‘McCarkiss Elite’ Drafted in to Progress British Athletics

McCarkiss Elite Project announces with exultation its involvement with the English Institute of Sport. From thousands of potential candidates, the McCarkiss Elite Project athletes Chris & Rich, were (not) head hunted specifically for a cutting edge training program and scientific study investigating how kinetic energy from wobbling thunder thighs and bouncing bellies & moobs can be recuperated and transferred into forward momentum – improving athletic performance.

In order to ensure the pair were in appropriate shape for the initial assessments Simkiss supplemented with Canadian Maple Syrup, whilst McCarthy played it safe and hopped over the Atlantic opting for a tried and tested ‘Stout Loading’ technique synonymous with Irish athletes men.
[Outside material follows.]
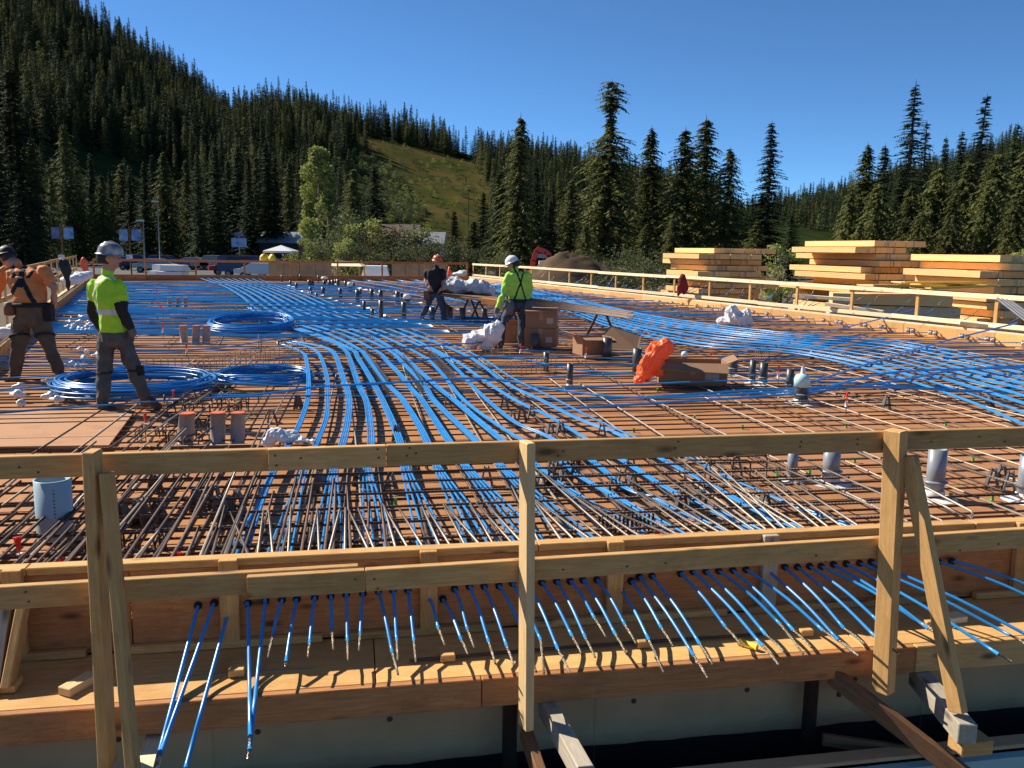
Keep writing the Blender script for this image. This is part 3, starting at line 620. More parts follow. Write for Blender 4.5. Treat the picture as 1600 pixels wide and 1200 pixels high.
# concrete wall with the gap's shade painted black on its lower face, and the blue insulation upstand in front of it
cw = thing('concrete_wall', 'grey cast concrete foundation wall under the ledge with black coating below', 'wall', FR(0, .1, -2.4))
T, L = frame(FR(-6, .21, 0), FR(13.4, .21, 0)); mb = MB(); mb.box((0, -.11, -2.4), (L, .11, -.262)); o = link('wall_body', mb.mesh('wall_body'), 'concrete', cw, None, T)
mb = MB(); n = 160; vs = []
for i in range(n + 1):
    q = i / n * L; vs += [(q, -.1135, -.665 + .03 * MN.noise(V((q * .9, 0, 0))) + .012 * MN.noise(V((q * 7, 3, 0)))), (q, -.1135, -2.4)]
mb.add(vs, [(2 * i, 2 * i + 1, 2 * i + 3, 2 * i + 2) for i in range(n)]); link('shade_sheet', mb.mesh('shade_sheet'), 'shade_black', cw, None, T)  # black sheet stands in for the shade deep in the gap
for k in range(11):
    mb = MB(); q = .9 + k * 1.83; mb.tube([V((q, -.108, -.262)), V((q, -.108, -2.4))], .006, 5); link('cast_seam', mb.mesh('cast_seam'), 'concrete', cw, None, T)
hm = MB(); hm.lathe([(.014, -.002), (.014, .002)], 10); hm = hm.mesh('tie_hole'); hm.transform(M.Rotation(math.pi / 2, 4, 'X'))
for k in range(26): link('tie_hole', hm, 'steel_dark', cw, None, T @ M.Translation((1.1 + k * .61, -.1105, -.44 + .01 * (k % 3))))
ins = thing('insulation_upstand', 'teal foam insulation boards standing in the trench at the lower right', 'insulation', FR(3, .8, -2.4))
a = FRpx(1280, 1197, .74); zt = a.z
for k in range(-3, 6):
    board('insulation_board', FR(.4 + k * 1.22, .77, -.9 + zt * .5 - .01), FR(.4 + k * 1.22 + 1.215, .77, -.9 + zt * .5 - .01), .05, 2 * abs(-.9 - zt * .5 + .01) , 'insulation', ins, b=.002)
board('capping', FR(-3.2, .70, zt + .0), FR(8.5, .70, zt + .0), .09, .02, 'concrete', ins)

# ---- the other guardrails
def side_rail(lab, pts, posts, top, mid, mrail, mpost, w=.04, h=.09, inward=V((0, 0, 0)), tilt=0):
    t = thing('guardrail', lab, 'guardrail', pts[0])
    for a, b in zip(pts, pts[1:]):
        L = (b - a).length; n = max(1, round(L / 4.8)); d = (b - a) / n
        for i in range(n):
            for z, nm in ((top, 'top_rail'), (mid, 'mid_rail')):
                p = a + d * i; q = a + d * (i + 1); j = rnd(-.02, .02); board(nm, p + V((0, 0, z - h / 2 + rnd(-.015, .015))), q + V((0, 0, z - h / 2 + rnd(-.015, .015))), w, h, mrail, t)
        e = d.normalized(); nn = V((e.y, -e.x, 0))
        m = max(1, round(L / posts))
        for i in range(m + 1):
            p = a + (b - a) * (i / m) + nn * (w / 2 + .025); board('post', p + V((0, 0, -.14)), p + V((0, 0, top + rnd(-.02, .03))), .089, .045, mpost, t, up=nn)
    return t
rA, rB = V((10.25, 17.25, 0)), V((-2.4, 48.5, 0)); rdir = (rB - rA).normalized(); rn = V((rdir.y, -rdir.x, 0))
r0 = rA - rdir * 11.5
side_rail('long pale timber guardrail along the right edge of the deck', [r0 + rn * .12, rB + rn * .12], 2.05, 1.02, .42, 'wood_bleach', 'wood_rail', .045, .10)
fdir = (D_ - C_).normalized(); fn = V((fdir.y, -fdir.x, 0))
side_rail('brown timber guardrail across the far end of the deck', [C_ + fn * .3, D_ + fn * .3], 2.4, 1.05, .2, 'wood_form', 'wood_form', .045, .12)
ldir = (D_ - A_).normalized(); ln = V((-ldir.y, ldir.x, 0))
l0 = A_ + ldir * 5
side_rail('timber guardrail along the left edge behind the man in orange', [l0 + ln * .75, D_ + ln * .75], 2.4, 1.2, .62, 'wood_rail', 'wood_fresh', .045, .10)
# edge forms on the other three sides
def side_form(lab, a, b, n_out, mname, inner):
    t = thing('edge_form', lab, 'formwork', a); L = (b - a).length; k = max(1, round(L / 2.44)); d = (b - a) / k
    for i in range(k):
        p = a + d * i + d.normalized() * .003; q = a + d * (i + 1) - d.normalized() * .003
        board('form_panel', p + n_out * .012 + V((0, 0, .115)), q + n_out * .012 + V((0, 0, .115)), .022, .27, inner, t)
        board('form_plate', p + n_out * .075 + V((0, 0, .27)), q + n_out * .075 + V((0, 0, .27)), .10, .04, mname, t)
        board('ledge_plank', p + n_out * .42 + V((0, 0, -.06)), q + n_out * .42 + V((0, 0, -.06)), .56, .03, mname, t)
side_form('pale plywood edge form along the right side of the deck', B_ - (B_ - C_).normalized() * -.3, C_, V((rdir.y, -rdir.x, 0)), 'wood_bleach', 'plywood_raw')
side_form('brown edge form across the far end of the deck', C_, D_, fn, 'wood_form', 'wood_form')
side_form('timber edge form with flat capping along the left side of the deck', D_, A_, ln, 'wood_fresh', 'wood_rail')
# inner ground works: walls under the deck edges so that nothing floats
for lab, a, b, n_out in (('concrete wall below the right side of the deck', B_, C_, V((rdir.y, -rdir.x, 0))), ('concrete wall below the far end of the deck', C_, D_, fn), ('concrete wall below the left side of the deck', D_, A_, ln)):
    e = (b - a).normalized(); T, L = frame(a - n_out * .3 + e * .3, b - n_out * .3 - e * .3); mb = MB(); mb.box((0, -.1, GZ - .4), (L, .1, -.145)); tag(link('concrete_wall', mb.mesh('concrete_wall'), 'concrete', None, None, T), lab, 'wall')
# ============================================================ STEEL AND CABLES ON THE DECK
def rebar_mat():
    for nm, s in (('rebar_dark', 75), ('rebar_light', 75)):
        m = MAT[nm]; N = m.node_tree.nodes; L = m.node_tree.links; tc = [n for n in N if n.bl_idname == 'ShaderNodeTexCoord'][0]
        w = N.new('ShaderNodeTexWave'); w.wave_type = 'BANDS'; w.bands_direction = 'X'; w.inputs['Scale'].default_value = 12.; w.inputs['Distortion'].default_value = 0; L.new(tc.outputs['Object'], w.inputs[0])
        bp = N.new('ShaderNodeBump'); bp.inputs['Strength'].default_value = .55 if nm == 'rebar_dark' else .2; bp.inputs['Distance'].default_value = .003; L.new(w.outputs[0], bp.inputs['Height']); L.new(bp.outputs[0], N['Principled BSDF'].inputs['Normal'])
rebar_mat()
def rod(name, p, q, r, m, n=6, parent=None, hook=0., bow=0.):
    T, L = frame(p, q); mb = MB(); k = 2 if not bow else 9; pts = [V((L * i / (k - 1), bow * math.sin(math.pi * i / (k - 1)), 0)) for i in range(k)]
    if hook: pts = [V((-.012, 0, -hook)), V((-.006, 0, -hook * .45)), V((.0, 0, -.014)), V((.014, 0, 0))] + pts[1:]
    mb.tube(pts, r, n); return link(name, mb.mesh(name, True), m, parent, None, T)
# bottom mat: bars parallel to the front edge
k = 0; d = .10
rows = []
while d < 41:
    p, q = FR(-30, 0, .035), FR(40, 0, .035); s = clip_seg(p + D2 * d, q + D2 * d, .06)
    if s and (s[1] - s[0]).length > .8: rows.append((d, s))
    d += (.085 if d < .35 else .145 if d < 1.2 else .24) * rnd(.85, 1.15) if d < 12 else rnd(.36, .46) if d < 24 else rnd(.55, .7)
for i, (d, s) in enumerate(rows):
    a, b = s; jit = V((0, 0, rnd(0, .02))); e = (b - a).normalized(); b2 = b - e * rnd(0, .4); a2 = a + e * rnd(0, .3)
    ang = D2 * rnd(-.05, .05)
    lab = 'dark cross bar of the bottom steel mat, %s from the front edge' % ordinal(i + 1)
    tag(rod('rebar', a2 + jit, b2 + jit + ang, .0085 if d < 14 else .011, 'rebar_dark', 6 if d < 8 else 4, None, bow=rnd(-.02, .02)), lab, 'rebar', 'cross bars of the bottom mat' + (' near' if d < 5 else ' middle' if d < 14 else ' far'))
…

This was confirmed a success at the assessment weigh in, where record runner weights since the elite project’s inception were recorded.

After structural checks were made to the equipment and the duo were warmed up – Team GB Athletes were ousted from the assessment room before the MCKEP athletes got underway; presumably due to risk of abdominal injuries to the Olympians that may be sustained whilst laughing so hard at the McCarkiss pair.

McCarthy stepped up to the plate first – his vast experience with constricting masks and little pricks made him the preferred candidate for the first assessment… a sub-maximal physiological test, starting at an easy pace, increasing the pace every 3 minutes with a small prick in the ear between each pace change which provided a good specimen for examination… apparently they were measuring blood lactate concentration. Once it started to get a bit hard, McCarthy was brought to a halt and it was Simkiss’ turn. Simkiss did the same thing – only worse.

The second assessment was a maximal test… the “run ’till you drop” big balls test… McCarthy up first again was running blind, no benchmark information to reference against – just a treadmill set to 16kmh (~6:00/mi), and a gradient that would increase by 1% every minute.

Simkiss stood watching all the stats, figures and graphs, pretending to have some idea what they meant and work out whether Chris was winning. After 6 minutes McCarthy’s race form was showing, his back hunching and arms raising into a stance more associated with the Jurassic period than cutting edge athletic science – McCarthy muscled on and impressively managed to push himself for a total of 7:40, where the gradient of 8% finally cracked the MCKEP number 1.

Continuing the theme of 2014 – Simkiss was second. After an initial surge required to keep himself on the treadmill at 6:00/mi and 1% gradient, Simkiss settled into a rhythm for a few minutes. With McCarthy’s 7:40 in his mind… Simkiss had a target to aim for – 4:30 in and that target was looking doubtful… by 5 minutes he was running hard and by 5:30 he’d reasoned with himself that if he could hang on to 6:30 then he could throw the towel in.

By 6:15 Simkiss was committed to a sprint finish… except it’s a treadmill… so you can’t speed up, meaning a few more seconds could be ground out. A new deal was struck… 7 minutes would be far less embarrassing, and despite a mountain of discomfort it came around far quicker than expected. Oodles of encouragement coming from the test operator spurred him on to 7:15 – which then felt so close to 7:30. Form was out the window, with a prominent forward lean and bend at the waist – head rocking and shoulders rolling, Simkiss was blowing harder than he ever had before and McCarthy was capturing it all on Camera.

>> Video footage is now in with the editing team and will be available in the coming days.


Weaving from side to side, a blurry last few seconds saw the stop button come into action as the timer ticked over to 7:41. This means nothing. Results are of the assessments are due Thursday which will undoubtedly warrant another blog post.

The pair cooled down on campus, ruminating over what could’ve been had they attended Loughborough University. Thoughts now turn to McCarthy’s achilles which has flared up after the first session of the program – Chris’s personal MCKEP doctor has him on a strict rehabilitation routine of ‘more running’ in order to see him through.